The challenge of reconciling pro-slavery and antislavery cultures manifested itself early in the nation’s history. Congress in 1787, acting under powers granted by the Articles of Confederation, enacted the Northwest Ordinance. This law precluded “slavery…in the said territory, otherwise than in the punishment of crimes, whereof the party shall have been duly convicted.”1 There are competing perspectives on whether the enactment represented “a symbol of the [American] Revolution’s liberalism” or was “part of a larger, and insidious bargain” constituting “the first and last antislavery achievement by the central government.”2 On its face, and despite inclusion of a fugitive-slave clause, the Northwest Ordinance may seem consonant with a sense that slavery was a terminal institution. Some historians, noting that the ordinance was enacted by a southern dominated Congress one day after the three-fifths compromise on apportionment (counting slaves as a fractional person for purposes of politicial representation), suggest that the prohibition was an exercise in calculated cynicism.

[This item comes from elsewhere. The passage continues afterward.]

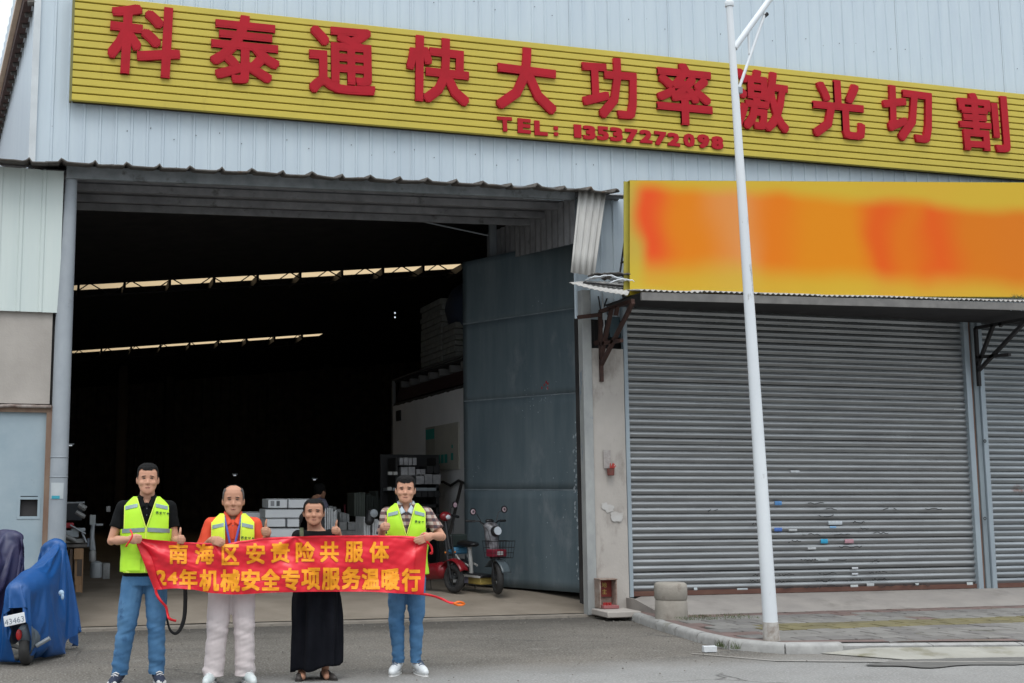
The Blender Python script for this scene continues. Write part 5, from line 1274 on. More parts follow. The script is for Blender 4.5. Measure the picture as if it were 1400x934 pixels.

They propose that support for the territorial proscription was offered in exchange for constitutional concessions on slavery, to secure political debts that would translate into support of the South’s agenda in Congress, and to establish a tacit understanding that slavery was permissible in the Southwest.3

Creation of the Northwest Territory was a precursor to a process of national expansion that would become increasingly competitive and debilitating. Two years later, the Southwest Territory (comprising the future states of Kentucky and Tennessee) was created. A key incident of this ordinance was a prohibition against federal interference with slavery. A similar restriction conditioned establishment of the Mississippi Territory. As the nineteenth century began to unfold, the Louisiana and Missouri territories elicited more extensive debate over slavery, and antislavery amendments to the respective enactments were defeated.